## start SUPPLIED MATERIAL
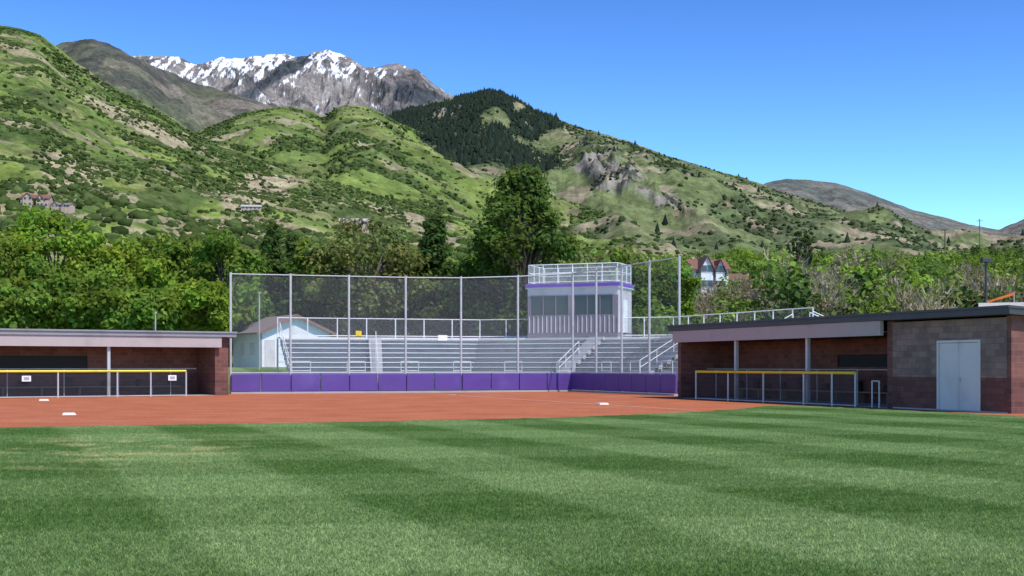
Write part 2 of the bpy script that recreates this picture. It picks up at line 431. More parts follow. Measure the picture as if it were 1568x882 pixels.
mb.box(17.7,17.78,-.02,.12,0,2.34);mb.box(19.67,19.75,-.02,.12,0,2.34);mb.box(17.78,19.67,-.02,.12,2.26,2.34)
mb.build('door_frame',[M_door],dr)
mb=MB();mb.box(17.79,18.72,.02,.07,.02,2.25);mb.box(18.735,19.66,.02,.07,.02,2.25);mb.build('double_door',[M_door],dr,bevel=.008)
mb=MB();mb.box(18.78,18.83,-.03,.019,.98,1.12);mb.build('door_handle',[M_galv],dr)
mb=MB();mb.box(15.45,20.95,-.03,-.003,0.0,.05);mb.build('wall_sill',[M_conc],dr)
dl,zt2,D2=dugout((-14.4,65,0),math.atan2(.52,.85),-17,-.7,0,[-6.0,-12.0],(-16,-6.3,1.3,2.0),(M_roofgrey,M_roofgrey),3.22,[(-.7,0)])
def lowfence(parent,s0,s1,t,posts,signs=()):
    mb=MB();mb.tube((s0,t,1.24),(s1,t,1.24),.055,0,8);mb.build('yellow_cap_rail',[M_yellow],parent)
    mb=MB();mb.tube((s0,t,.06),(s1,t,.06),.022)
    for s in posts:mb.tube((s,t,0),(s,t,1.2),.04)
    mb.build('fence_posts',[M_post],parent)
    mesh_panel('fence_mesh',[(s0,t+.02),(s1,t+.02)],.04,1.2,M_chaind,parent)
    for s in signs:
        mb=MB();mb.box(s-.2,s+.2,t-.075,t-.06,.78,1.04);mb.build('paper_sign',[M_paper],parent)
        mb=MB();mb.box(s-.12,s+.12,t-.08,t-.076,.84,.98);mb.build('print',[M_header],parent)
fl=empty('dugout_fence',(-14.4,65,0),math.atan2(.52,.85))
lowfence(fl,-16,-2.55,-1.2,[-2.55,-4.28,-5.87,-8.59,-11.3,-14],[-3.25,-10.0])
fr=empty('dugout_fence',(7.9,59.5,0),aR)
lowfence(fr,2.6,14.0,-.75,[2.6,5.3,8.0,10.8,12.6,14.0])
mb=MB()
for s in (14.5,14.9):mb.tube((s,-.4,0),(s,-.4,.95),.03)
mb.tube((14.5,-.4,.95),(14.9,-.4,.95),.03);mb.build('gate',[M_post],fr)

# ------------------------------------------------------------------ backstop
K=[(-14.95,68),(-2.86,71.7),(3.53,74.5),(8.3,63.5)]
def div(p,q,n):return [(p[0]+(q[0]-p[0])*k/n,p[1]+(q[1]-p[1])*k/n) for k in range(n)]
PO=div(K[0],K[1],4)+div(K[1],K[2],2)+div(K[2],K[3],4)+[K[3]]
PH=[6.38,6.38,6.38,6.38,6.42,6.6,6.88,6.88,6.88,6.88,6.88]
bs=empty('backstop_fence')
mb=MB()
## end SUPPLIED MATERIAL
-- CHALLENGE --
With the pictures left out, transcribe the material exactly.

-- FINISHED ANSWER --
Write part 2 of the bpy script that recreates this picture. It picks up at line 431. More parts follow. Measure the picture as if it were 1568x882 pixels.
mb.box(17.7,17.78,-.02,.12,0,2.34);mb.box(19.67,19.75,-.02,.12,0,2.34);mb.box(17.78,19.67,-.02,.12,2.26,2.34)
mb.build('door_frame',[M_door],dr)
mb=MB();mb.box(17.79,18.72,.02,.07,.02,2.25);mb.box(18.735,19.66,.02,.07,.02,2.25);mb.build('double_door',[M_door],dr,bevel=.008)
mb=MB();mb.box(18.78,18.83,-.03,.019,.98,1.12);mb.build('door_handle',[M_galv],dr)
mb=MB();mb.box(15.45,20.95,-.03,-.003,0.0,.05);mb.build('wall_sill',[M_conc],dr)
dl,zt2,D2=dugout((-14.4,65,0),math.atan2(.52,.85),-17,-.7,0,[-6.0,-12.0],(-16,-6.3,1.3,2.0),(M_roofgrey,M_roofgrey),3.22,[(-.7,0)])
def lowfence(parent,s0,s1,t,posts,signs=()):
    mb=MB();mb.tube((s0,t,1.24),(s1,t,1.24),.055,0,8);mb.build('yellow_cap_rail',[M_yellow],parent)
    mb=MB();mb.tube((s0,t,.06),(s1,t,.06),.022)
    for s in posts:mb.tube((s,t,0),(s,t,1.2),.04)
    mb.build('fence_posts',[M_post],parent)
    mesh_panel('fence_mesh',[(s0,t+.02),(s1,t+.02)],.04,1.2,M_chaind,parent)
    for s in signs:
        mb=MB();mb.box(s-.2,s+.2,t-.075,t-.06,.78,1.04);mb.build('paper_sign',[M_paper],parent)
        mb=MB();mb.box(s-.12,s+.12,t-.08,t-.076,.84,.98);mb.build('print',[M_header],parent)
fl=empty('dugout_fence',(-14.4,65,0),math.atan2(.52,.85))
lowfence(fl,-16,-2.55,-1.2,[-2.55,-4.28,-5.87,-8.59,-11.3,-14],[-3.25,-10.0])
fr=empty('dugout_fence',(7.9,59.5,0),aR)
lowfence(fr,2.6,14.0,-.75,[2.6,5.3,8.0,10.8,12.6,14.0])
mb=MB()
for s in (14.5,14.9):mb.tube((s,-.4,0),(s,-.4,.95),.03)
mb.tube((14.5,-.4,.95),(14.9,-.4,.95),.03);mb.build('gate',[M_post],fr)

# ------------------------------------------------------------------ backstop
K=[(-14.95,68),(-2.86,71.7),(3.53,74.5),(8.3,63.5)]
def div(p,q,n):return [(p[0]+(q[0]-p[0])*k/n,p[1]+(q[1]-p[1])*k/n) for k in range(n)]
PO=div(K[0],K[1],4)+div(K[1],K[2],2)+div(K[2],K[3],4)+[K[3]]
PH=[6.38,6.38,6.38,6.38,6.42,6.6,6.88,6.88,6.88,6.88,6.88]
bs=empty('backstop_fence')
mb=MB()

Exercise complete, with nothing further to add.